Raising the federal gas tax to pay for transportation is a non-starter. Neither the administration nor Congress supports it, even though the tax that covers nearly all the trust fund’s expenditures has remained at $.18 per gallon since 1993. With no long-term, sustainable funding ideas on the table, Sec. Foxx said the president’s plan, with its proposed increase in both highway and transit spending, would lay a foundation for a more comprehensive transportation program later on.

“Let’s just understand the context we are working in. There have been 18 continuing resolutions over the last five years and nine extensions of the authorization bills that have been in place,” said Foxx, referring to the short-term patches Congress has approved to keep the highway trust fund afloat.

“A lot of the conversation in Washington has been about trying to get the highway trust fund stabilized, but the point that I am going to make over this bus trip is getting the highway trust fund back to solvency is not going to be the panacea for this country.
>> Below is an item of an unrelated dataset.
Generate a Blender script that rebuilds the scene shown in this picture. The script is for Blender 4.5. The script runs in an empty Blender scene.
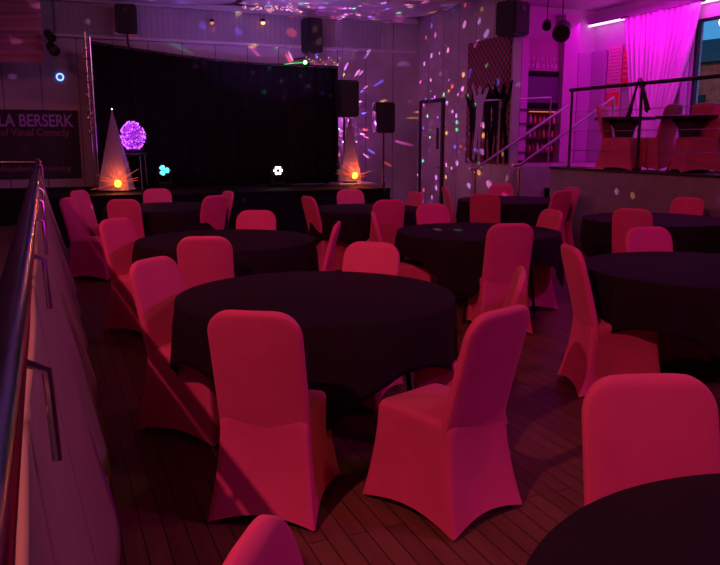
import bpy, bmesh, math, random
from mathutils import Vector, Matrix, noise
random.seed(7)
PI = math.pi
S = bpy.context.scene
C = S.collection

# ---------------------------------------------------------------- camera
FPX, HOR, CAMH = 750.0, 141.0, 1.57
pitch = math.atan((282.5 - HOR) / FPX)
yaw = math.atan((360 - 45) * math.cos(pitch) / FPX)
cd = bpy.data.cameras.new('camera'); cam = bpy.data.objects.new('camera', cd); C.objects.link(cam)
cd.sensor_fit = 'HORIZONTAL'; cd.sensor_width = 36; cd.lens = 36 * FPX / 720
cd.clip_start = 0.02; cd.clip_end = 200
cam.location = (0, 0, CAMH)
cam.rotation_euler = (PI / 2 - pitch, 0, -yaw)
S.camera = cam

# ---------------------------------------------------------------- world, exposure
S.view_settings.view_transform = 'Standard'; S.view_settings.look = 'None'
S.view_settings.gamma = 1; S.view_settings.use_curve_mapping = False
S.view_settings.exposure = 0.0
w = bpy.data.worlds.new('dusk'); S.world = w; w.use_nodes = True
w.node_tree.nodes['Background'].inputs[0].default_value = (0.05, 0.24, 0.52, 1)
w.node_tree.nodes['Background'].inputs[1].default_value = 1.3

def aim(o, target):
    d = Vector(target) - Vector(o.location)
    o.rotation_euler = d.to_track_quat('-Z', 'Y').to_euler()

def lamp(name, kind, loc, power, color, target=None, size=0.1, size_y=None, angle=None, blend=0.6):
    l = bpy.data.lights.new(name, kind); l.energy = power; l.color = color
    if kind == 'AREA':
        l.shape = 'RECTANGLE'; l.size = size; l.size_y = size_y or size
    else:
        l.shadow_soft_size = size
    if kind == 'SPOT' and angle:
        l.spot_size = math.radians(angle); l.spot_blend = blend
    o = bpy.data.objects.new(name, l); C.objects.link(o); o.location = loc
    if target: aim(o, target)
    return o

def gobo(l, scale, thr, keep, strength, rot=0.0):
    """a disco projector's lens: coloured dots thrown in fixed directions by the light itself"""
    l.use_nodes = True; nt = l.node_tree; N = nt.nodes; L = nt.links
    em = [n for n in N if n.type == 'EMISSION'][0]
    tc = N.new('ShaderNodeNewGeometry')
    mp = N.new('ShaderNodeMapping'); mp.inputs['Rotation'].default_value = (rot, rot * 0.7, 0.3)
    L.new(tc.outputs['Incoming'], mp.inputs['Vector'])
    v = N.new('ShaderNodeTexVoronoi'); v.inputs['Scale'].default_value = scale; v.inputs['Randomness'].default_value = 1
    L.new(mp.outputs[0], v.inputs['Vector'])
    lt = N.new('ShaderNodeMath'); lt.operation = 'LESS_THAN'; lt.inputs[1].default_value = thr
    L.new(v.outputs['Distance'], lt.inputs[0])
    sp = N.new('ShaderNodeSeparateColor'); L.new(v.outputs['Color'], sp.inputs[0])
    k = N.new('ShaderNodeMath'); k.operation = 'LESS_THAN'; k.inputs[1].default_value = keep
    L.new(sp.outputs[1], k.inputs[0])
    m = N.new('ShaderNodeMath'); m.operation = 'MULTIPLY'; L.new(lt.outputs[0], m.inputs[0]); L.new(k.outputs[0], m.inputs[1])
    r = N.new('ShaderNodeValToRGB'); r.color_ramp.interpolation = 'CONSTANT'
    cols = [(1, .1, .6), (.15, .1, 1), (1, .08, .08), (.75, .2, 1), (.1, .9, .35), (1, .45, .1), (.6, .3, 1), (1, .3, .8)]
    e = r.color_ramp.elements
    e[0].position = 0; e[0].color = (*cols[0], 1); e[1].position = 1 / 8; e[1].color = (*cols[1], 1)
    for i in range(2, 8):
        q = e.new(i / 8); q.color = (*cols[i], 1)
    L.new(sp.outputs[0], r.inputs[0]); L.new(r.outputs[0], em.inputs['Color'])
    m2 = N.new('ShaderNodeMath'); m2.operation = 'MULTIPLY'; m2.inputs[1].default_value = strength
    L.new(m.outputs[0], m2.inputs[0]); L.new(m2.outputs[0], em.inputs['Strength'])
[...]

It is going to get us to a point where we can continue what we are doing, but what we are doing is insufficient when we compare it to what the future demands of us,” Foxx added.

“We are not in a political environment where Congress has shown an incredible willingness to think 10, 20, 30 years out. Our proposal would get us not only restoration of the highway trust fund at current levels, but we also would invest $90 billion additional dollars over a four-year period. We think it is very important to have growth in our infrastructure investment.”

With the federal government having moved from one trust fund crisis to another, state departments of transportation have been unable to continue the planning of long-term, long-needed projects.

“The crisis is not that we are going to stop spending money on transportation,” said Joshua Schank, the president of the Eno Center for Transportation, a D.C.-based think tank. “The crisis is we can't make smart, long-term investment decisions when we don't know where the money is going to come from.”

Finding a solution that is politically palatable

Schank expects Congress to use agree to at least another short-term fix to replenish the trust fund, if not a four-year spending program. So if the nation’s roads are crumbling, bridges structurally obsolete, and commuter rail systems desperate for expansion to meet the demand for increased capacity, why is spending on transportation such a tough sell?

“If you look at the issues people voted on in past elections — the top issues for voters — you will notice that transportation, not surprisingly, is not on the list. But gas prices are,” Schank said. “Every time gas prices go up people feel it.”

The last time the federal gas tax was raised to directly pay for transportation was in 1982 under President Reagan. The following two increases under Presidents Bush and Clinton were directed toward deficit reduction.

So if a gas tax increase is politically impossible, especially in an election year, the administration must tap another argument to convince the public that their roads need more money. To Sec. Foxx, the cost of inaction is prohibitive.

“You can calculate it several ways. One is the sheer cost of maintaining your car. The potholes in those roads today — we've seen many more of them because of the weather this year — those actually have costs,” Foxx said.

“Then you add time, which in some cases is an invaluable asset. The time people are stuck in traffic, the time it takes to get to the doctor’s office or to pick your kids up from school.”

“The thing that is hardest to quantify and explain to people but is very real is the fact that our transportation systems always have to be built thirty years ahead of where we are. We have to be thinking about that as we build new assets today. We are going to experience massive population growth over the next thirty years, so whatever congestion is out there today it is going to get worse tomorrow if we don't build for it,” he added.